今年1月、台北市立動物園の保育研究センターで飼育されているオスのタイワンクロクマ「ジャーナン」が、鍵の壊れた柵を開けてとなりの檻に侵入し、メスのタイワンクロクマ「ドゥドゥ」を攻撃、死亡させていたことが明らかになった。
飼育員は当時、クロクマたちの食欲や活動状況を観察してから、ジャーナンを戸外の広場に放し、ジャーナンの檻の清掃を始めた。しかし、飼育員が檻に入ってまもなく、ジャーナンがほかの檻を開ける音が聞こえたので振り返ると、ジャーナンとドゥドゥが揉みあうような体勢になっていた。すぐに飼育員がホースで水をまいて2頭を引き離そうとしたが、ジャーナンはすでに殺気立っており、効果がなかった。
異常を察したほかの動物園スタッフも駆けつけ、棒やスプレーで引き離そうとしたが、ジャーナンのドゥドゥへの攻撃は止まらず、最終的に獣医が麻酔を使ってようやく2頭を引き離した。しかし、ドゥドゥは激しく負傷しており死亡したということだ。
その後、動物園では全面的に檻の検査が行われ、ドゥドゥの檻の鍵が壊れていたことがわかった。動物園側は、ジャーナンはヒトが柵を開け閉めするのを真似て、ドゥドゥの檻に侵入したのではないかとみている。

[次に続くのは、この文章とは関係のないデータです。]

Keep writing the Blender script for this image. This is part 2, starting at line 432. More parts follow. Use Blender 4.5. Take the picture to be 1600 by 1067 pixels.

現場を目撃した動物園スタッフや清掃を担当したスタッフは、当時の現場の様子についてこう語る。「まるで惨殺事件現場のように血が飛び散っており、ジャーナンの胸元が真っ赤に染まっていた」、「あの光景を思い出したくないが、血の臭いが鼻から離れない」。
動物園内にある保育センターは、一般客には公開されておらず、飼育されているのは密輸されたり捨てられた動物である。ジャーナンとドゥドゥは何年も前に違法飼育で検挙され、動物園に送られてきた。ジャーナンは小さなころから気性が荒く懐きにくいので、独立した保育区で飼育されていたそうだ。動物園はかつてドゥドゥと夫婦にしてはどうかと考えたが、ジャーナンがほかのクロクマを攻撃することがわかり、あきらめたという。
識者によれば、クマ科の動物は食料不足や交配などの理由で攻撃をしかけることがあるが、国外の一部の野生のクマたちは生きるために集団で狩りをすることもあるそうだ。この識者は、「動物園で飼育されているクマがケンカで死亡するというのは、初めて聞くケースだ」と話している。
なお、事件発生後、ジャーナンは隔離されているということだ。